Scene script records:
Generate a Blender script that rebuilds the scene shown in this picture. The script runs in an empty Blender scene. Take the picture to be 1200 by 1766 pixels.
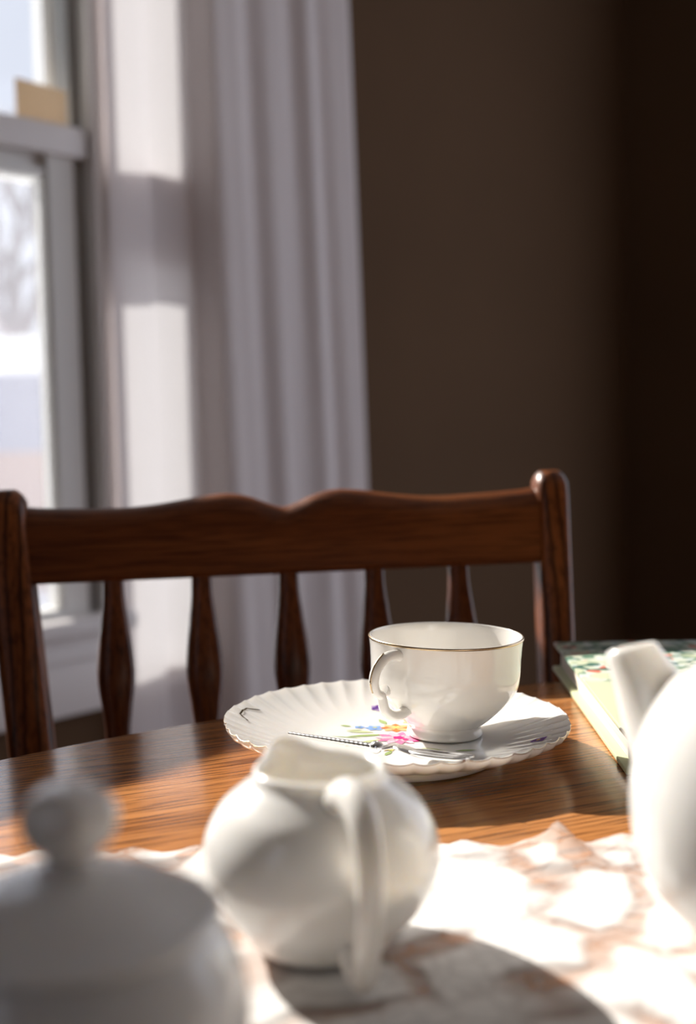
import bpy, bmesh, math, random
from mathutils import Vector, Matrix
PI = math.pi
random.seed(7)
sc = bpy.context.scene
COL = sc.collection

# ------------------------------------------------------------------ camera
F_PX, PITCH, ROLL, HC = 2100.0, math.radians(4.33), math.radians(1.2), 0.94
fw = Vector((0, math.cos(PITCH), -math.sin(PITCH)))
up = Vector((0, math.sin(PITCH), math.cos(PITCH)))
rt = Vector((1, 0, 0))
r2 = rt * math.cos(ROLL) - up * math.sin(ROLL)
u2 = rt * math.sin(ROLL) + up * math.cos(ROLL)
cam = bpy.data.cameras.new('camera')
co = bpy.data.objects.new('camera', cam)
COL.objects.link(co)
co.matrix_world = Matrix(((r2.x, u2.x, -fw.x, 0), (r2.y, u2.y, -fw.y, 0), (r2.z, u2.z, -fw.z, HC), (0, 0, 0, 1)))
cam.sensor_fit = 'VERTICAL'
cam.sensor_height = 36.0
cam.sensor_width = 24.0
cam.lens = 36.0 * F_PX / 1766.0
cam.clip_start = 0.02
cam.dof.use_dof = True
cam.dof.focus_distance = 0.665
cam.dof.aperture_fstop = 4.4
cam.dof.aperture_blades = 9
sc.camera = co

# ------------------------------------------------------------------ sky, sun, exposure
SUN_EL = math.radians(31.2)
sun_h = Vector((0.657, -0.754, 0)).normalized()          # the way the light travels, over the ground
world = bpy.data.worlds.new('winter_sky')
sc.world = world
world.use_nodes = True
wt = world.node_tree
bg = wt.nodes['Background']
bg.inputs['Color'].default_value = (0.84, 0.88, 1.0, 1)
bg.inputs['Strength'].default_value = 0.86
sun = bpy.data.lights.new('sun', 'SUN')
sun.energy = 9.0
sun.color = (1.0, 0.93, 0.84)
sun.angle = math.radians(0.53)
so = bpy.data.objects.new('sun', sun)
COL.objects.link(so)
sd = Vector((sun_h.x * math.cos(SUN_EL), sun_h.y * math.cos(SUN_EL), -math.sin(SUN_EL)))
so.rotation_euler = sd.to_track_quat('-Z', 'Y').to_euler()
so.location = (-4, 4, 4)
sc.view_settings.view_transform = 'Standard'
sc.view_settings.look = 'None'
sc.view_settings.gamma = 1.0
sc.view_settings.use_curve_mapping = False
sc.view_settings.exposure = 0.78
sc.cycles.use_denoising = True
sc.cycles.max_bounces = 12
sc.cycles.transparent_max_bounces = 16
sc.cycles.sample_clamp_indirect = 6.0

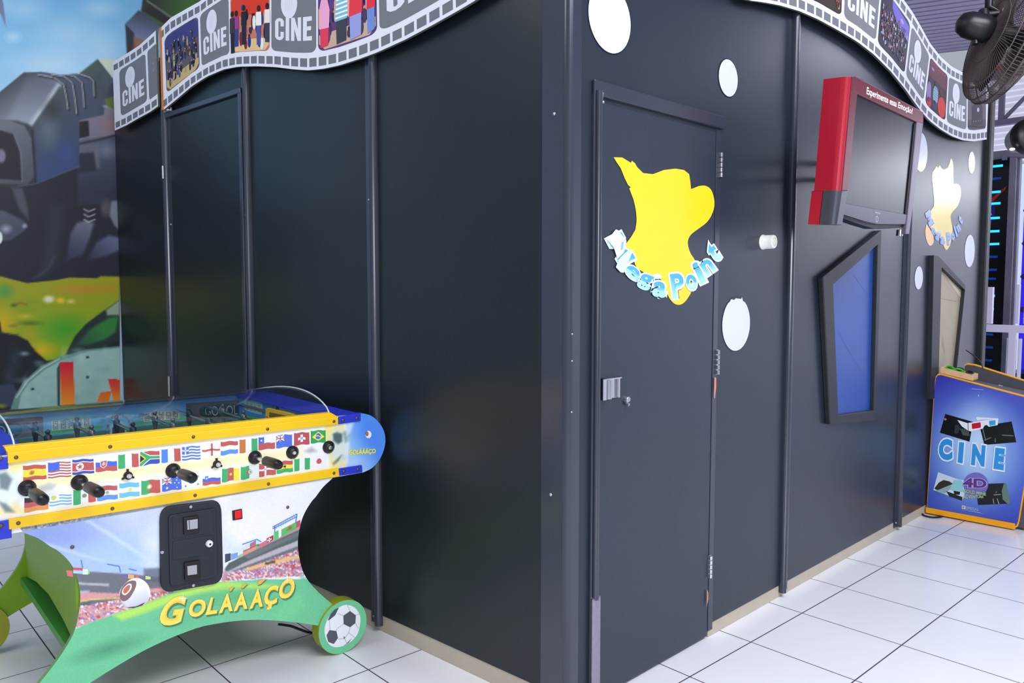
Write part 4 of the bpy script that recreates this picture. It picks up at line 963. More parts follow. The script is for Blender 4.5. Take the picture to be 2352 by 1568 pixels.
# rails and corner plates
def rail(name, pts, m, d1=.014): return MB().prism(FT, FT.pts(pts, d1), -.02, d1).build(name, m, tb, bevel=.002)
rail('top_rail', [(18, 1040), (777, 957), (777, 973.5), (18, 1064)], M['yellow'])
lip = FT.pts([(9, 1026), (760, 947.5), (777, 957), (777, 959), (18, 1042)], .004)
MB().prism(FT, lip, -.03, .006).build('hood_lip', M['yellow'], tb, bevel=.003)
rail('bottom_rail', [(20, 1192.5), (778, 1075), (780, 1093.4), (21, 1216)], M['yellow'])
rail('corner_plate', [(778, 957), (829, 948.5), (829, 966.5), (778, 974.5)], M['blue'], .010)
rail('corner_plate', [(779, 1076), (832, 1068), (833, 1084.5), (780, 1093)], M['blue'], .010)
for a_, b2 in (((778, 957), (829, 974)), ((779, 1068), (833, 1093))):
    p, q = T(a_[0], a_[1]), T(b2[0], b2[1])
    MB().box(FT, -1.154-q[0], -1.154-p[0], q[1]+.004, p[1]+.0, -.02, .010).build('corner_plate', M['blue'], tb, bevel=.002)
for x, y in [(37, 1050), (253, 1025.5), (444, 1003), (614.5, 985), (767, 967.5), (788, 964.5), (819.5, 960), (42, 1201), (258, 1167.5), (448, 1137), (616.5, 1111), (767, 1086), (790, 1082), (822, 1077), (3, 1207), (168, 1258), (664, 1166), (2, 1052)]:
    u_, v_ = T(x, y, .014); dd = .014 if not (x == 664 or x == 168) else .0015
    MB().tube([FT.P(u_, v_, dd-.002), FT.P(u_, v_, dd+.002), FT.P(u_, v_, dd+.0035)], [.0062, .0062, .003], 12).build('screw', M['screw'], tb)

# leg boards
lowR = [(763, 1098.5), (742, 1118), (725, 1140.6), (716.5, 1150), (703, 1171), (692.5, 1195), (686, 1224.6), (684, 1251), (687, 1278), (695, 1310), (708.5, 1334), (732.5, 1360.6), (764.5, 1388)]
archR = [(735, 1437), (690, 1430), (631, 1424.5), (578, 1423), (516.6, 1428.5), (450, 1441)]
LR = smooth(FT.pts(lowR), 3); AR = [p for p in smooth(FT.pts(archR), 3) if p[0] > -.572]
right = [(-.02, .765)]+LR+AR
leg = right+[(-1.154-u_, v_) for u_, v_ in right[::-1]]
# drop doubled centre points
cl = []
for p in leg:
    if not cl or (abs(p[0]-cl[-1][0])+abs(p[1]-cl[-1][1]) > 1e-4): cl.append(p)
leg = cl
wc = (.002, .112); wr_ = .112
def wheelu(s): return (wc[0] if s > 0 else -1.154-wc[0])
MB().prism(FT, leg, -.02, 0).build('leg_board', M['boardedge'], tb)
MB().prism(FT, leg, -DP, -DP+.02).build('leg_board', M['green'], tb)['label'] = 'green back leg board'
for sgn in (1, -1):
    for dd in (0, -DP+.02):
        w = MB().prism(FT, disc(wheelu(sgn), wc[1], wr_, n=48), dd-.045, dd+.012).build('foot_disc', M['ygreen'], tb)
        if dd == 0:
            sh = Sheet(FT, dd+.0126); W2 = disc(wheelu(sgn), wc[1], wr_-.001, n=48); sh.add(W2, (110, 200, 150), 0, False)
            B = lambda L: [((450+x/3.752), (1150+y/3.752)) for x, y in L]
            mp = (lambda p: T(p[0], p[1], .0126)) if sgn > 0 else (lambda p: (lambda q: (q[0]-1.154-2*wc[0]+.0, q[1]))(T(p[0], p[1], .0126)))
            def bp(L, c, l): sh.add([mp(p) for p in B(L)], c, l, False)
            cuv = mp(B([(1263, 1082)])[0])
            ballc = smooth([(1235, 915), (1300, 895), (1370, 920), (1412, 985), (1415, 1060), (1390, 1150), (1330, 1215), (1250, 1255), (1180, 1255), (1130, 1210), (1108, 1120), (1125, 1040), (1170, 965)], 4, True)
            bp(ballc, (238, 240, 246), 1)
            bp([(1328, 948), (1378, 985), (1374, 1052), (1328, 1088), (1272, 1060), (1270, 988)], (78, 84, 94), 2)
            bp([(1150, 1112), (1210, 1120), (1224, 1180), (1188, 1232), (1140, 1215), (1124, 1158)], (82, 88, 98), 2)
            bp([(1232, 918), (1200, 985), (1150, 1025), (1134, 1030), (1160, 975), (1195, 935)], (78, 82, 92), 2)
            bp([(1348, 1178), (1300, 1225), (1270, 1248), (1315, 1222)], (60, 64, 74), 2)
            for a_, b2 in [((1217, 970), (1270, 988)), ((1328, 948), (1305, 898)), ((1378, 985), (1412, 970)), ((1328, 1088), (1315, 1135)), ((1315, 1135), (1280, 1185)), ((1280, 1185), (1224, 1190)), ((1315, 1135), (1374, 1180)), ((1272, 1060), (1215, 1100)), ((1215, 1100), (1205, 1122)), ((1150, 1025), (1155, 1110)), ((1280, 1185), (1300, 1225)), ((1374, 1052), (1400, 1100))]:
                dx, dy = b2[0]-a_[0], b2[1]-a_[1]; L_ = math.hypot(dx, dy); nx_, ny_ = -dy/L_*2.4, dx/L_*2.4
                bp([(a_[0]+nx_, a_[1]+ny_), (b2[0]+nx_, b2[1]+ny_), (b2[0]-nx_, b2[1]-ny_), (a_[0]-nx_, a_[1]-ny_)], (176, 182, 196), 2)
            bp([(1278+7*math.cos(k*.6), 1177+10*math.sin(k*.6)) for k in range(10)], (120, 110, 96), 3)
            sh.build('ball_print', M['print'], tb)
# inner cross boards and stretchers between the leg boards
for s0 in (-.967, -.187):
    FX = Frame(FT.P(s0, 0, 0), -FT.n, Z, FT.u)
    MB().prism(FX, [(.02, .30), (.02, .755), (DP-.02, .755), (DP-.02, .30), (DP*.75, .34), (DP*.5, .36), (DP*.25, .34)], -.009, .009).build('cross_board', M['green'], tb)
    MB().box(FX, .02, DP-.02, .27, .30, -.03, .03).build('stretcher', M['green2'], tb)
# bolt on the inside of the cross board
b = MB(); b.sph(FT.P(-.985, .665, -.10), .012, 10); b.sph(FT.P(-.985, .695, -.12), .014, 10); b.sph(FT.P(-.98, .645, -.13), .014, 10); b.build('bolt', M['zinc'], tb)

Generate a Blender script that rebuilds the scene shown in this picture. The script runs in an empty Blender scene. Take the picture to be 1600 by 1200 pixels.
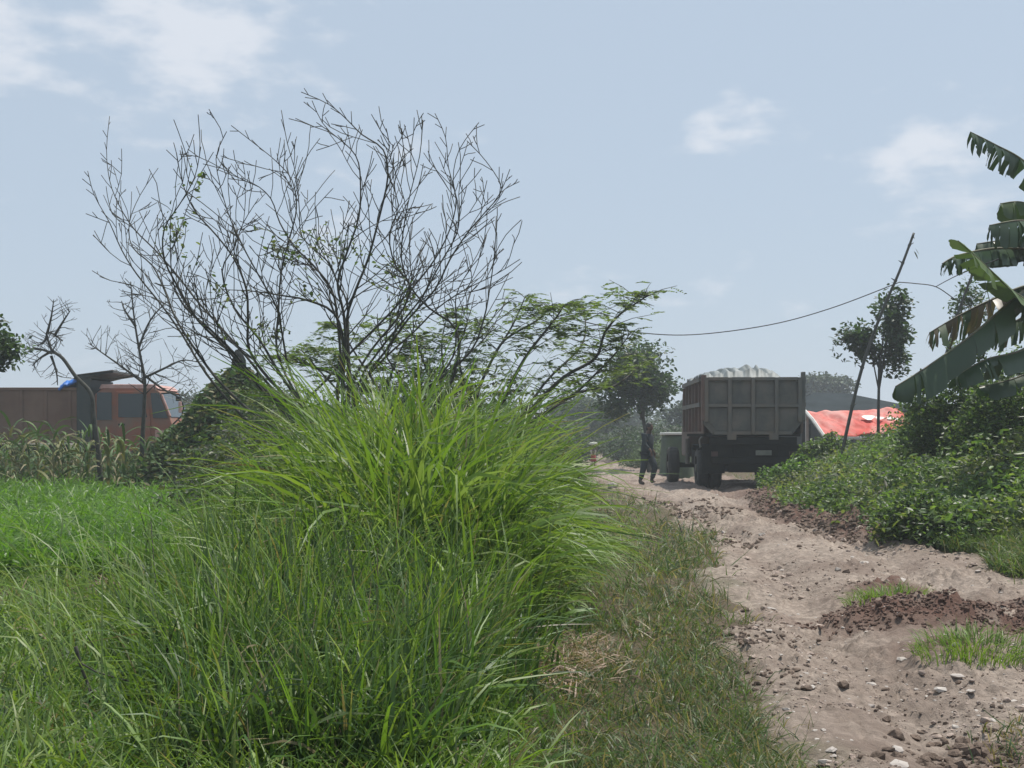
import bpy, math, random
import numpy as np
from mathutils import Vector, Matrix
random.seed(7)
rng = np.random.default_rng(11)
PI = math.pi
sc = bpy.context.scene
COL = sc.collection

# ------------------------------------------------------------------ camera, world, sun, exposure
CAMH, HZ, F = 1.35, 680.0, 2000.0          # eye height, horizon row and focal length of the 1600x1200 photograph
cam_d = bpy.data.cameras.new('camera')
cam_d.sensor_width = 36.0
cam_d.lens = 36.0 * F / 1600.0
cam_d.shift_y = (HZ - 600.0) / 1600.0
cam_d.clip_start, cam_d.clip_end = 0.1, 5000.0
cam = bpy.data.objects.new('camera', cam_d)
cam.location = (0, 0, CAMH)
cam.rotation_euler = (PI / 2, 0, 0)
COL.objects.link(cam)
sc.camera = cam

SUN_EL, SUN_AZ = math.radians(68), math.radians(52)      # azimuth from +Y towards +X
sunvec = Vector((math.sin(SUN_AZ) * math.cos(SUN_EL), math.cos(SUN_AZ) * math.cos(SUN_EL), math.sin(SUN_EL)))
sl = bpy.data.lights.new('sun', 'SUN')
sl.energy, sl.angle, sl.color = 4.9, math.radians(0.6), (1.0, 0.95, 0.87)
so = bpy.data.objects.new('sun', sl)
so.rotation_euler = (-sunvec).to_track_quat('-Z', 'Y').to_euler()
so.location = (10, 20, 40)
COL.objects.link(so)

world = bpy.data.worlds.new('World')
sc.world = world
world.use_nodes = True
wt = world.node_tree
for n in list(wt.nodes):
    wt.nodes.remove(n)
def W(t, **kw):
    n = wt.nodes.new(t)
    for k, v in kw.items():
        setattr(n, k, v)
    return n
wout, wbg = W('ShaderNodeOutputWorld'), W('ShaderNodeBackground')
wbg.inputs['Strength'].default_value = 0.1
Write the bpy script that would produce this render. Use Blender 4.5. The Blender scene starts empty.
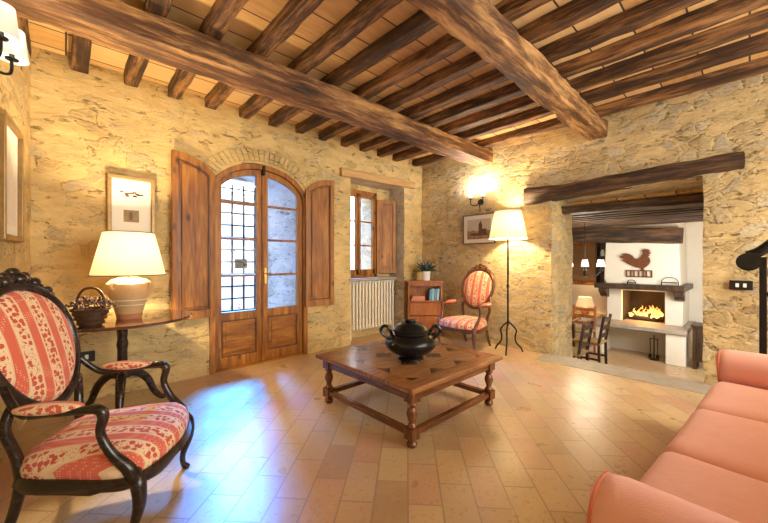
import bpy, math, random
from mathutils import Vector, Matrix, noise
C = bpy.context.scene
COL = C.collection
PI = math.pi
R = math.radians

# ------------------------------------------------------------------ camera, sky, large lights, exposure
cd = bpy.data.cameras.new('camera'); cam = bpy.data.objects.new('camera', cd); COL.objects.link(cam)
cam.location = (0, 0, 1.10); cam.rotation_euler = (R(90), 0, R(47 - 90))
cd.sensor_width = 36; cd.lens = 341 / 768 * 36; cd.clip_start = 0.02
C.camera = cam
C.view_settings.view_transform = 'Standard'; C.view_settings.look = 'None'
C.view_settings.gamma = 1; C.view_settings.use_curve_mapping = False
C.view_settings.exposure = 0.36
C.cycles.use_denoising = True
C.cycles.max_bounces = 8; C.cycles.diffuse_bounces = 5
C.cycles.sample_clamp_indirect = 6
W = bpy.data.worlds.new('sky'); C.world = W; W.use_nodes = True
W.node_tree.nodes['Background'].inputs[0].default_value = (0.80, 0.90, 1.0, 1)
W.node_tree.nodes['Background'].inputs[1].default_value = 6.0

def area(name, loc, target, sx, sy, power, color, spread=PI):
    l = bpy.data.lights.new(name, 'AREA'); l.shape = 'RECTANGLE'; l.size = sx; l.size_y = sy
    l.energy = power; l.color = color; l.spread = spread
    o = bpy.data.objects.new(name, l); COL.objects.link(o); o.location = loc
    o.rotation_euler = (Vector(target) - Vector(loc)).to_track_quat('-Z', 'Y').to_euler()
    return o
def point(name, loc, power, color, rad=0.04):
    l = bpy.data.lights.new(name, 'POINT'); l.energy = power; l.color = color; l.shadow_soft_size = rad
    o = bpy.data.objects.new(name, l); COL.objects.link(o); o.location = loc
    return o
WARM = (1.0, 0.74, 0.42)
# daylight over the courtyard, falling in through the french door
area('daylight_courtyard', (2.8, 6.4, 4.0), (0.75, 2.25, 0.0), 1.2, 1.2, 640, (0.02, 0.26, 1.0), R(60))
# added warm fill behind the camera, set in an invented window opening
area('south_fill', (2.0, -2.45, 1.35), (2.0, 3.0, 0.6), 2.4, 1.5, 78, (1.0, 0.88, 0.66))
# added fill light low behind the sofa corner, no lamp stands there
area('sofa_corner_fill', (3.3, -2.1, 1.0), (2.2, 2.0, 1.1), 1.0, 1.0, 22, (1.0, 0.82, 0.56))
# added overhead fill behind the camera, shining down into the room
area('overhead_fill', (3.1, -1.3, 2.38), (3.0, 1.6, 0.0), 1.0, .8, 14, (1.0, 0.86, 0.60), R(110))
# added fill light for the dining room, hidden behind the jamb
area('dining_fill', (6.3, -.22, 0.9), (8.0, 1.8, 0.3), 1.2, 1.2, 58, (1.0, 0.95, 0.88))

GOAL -
Check every line in the material above for the string "empty", then give only the number of lines that have it.

OUTPUT OF THE TASK -
3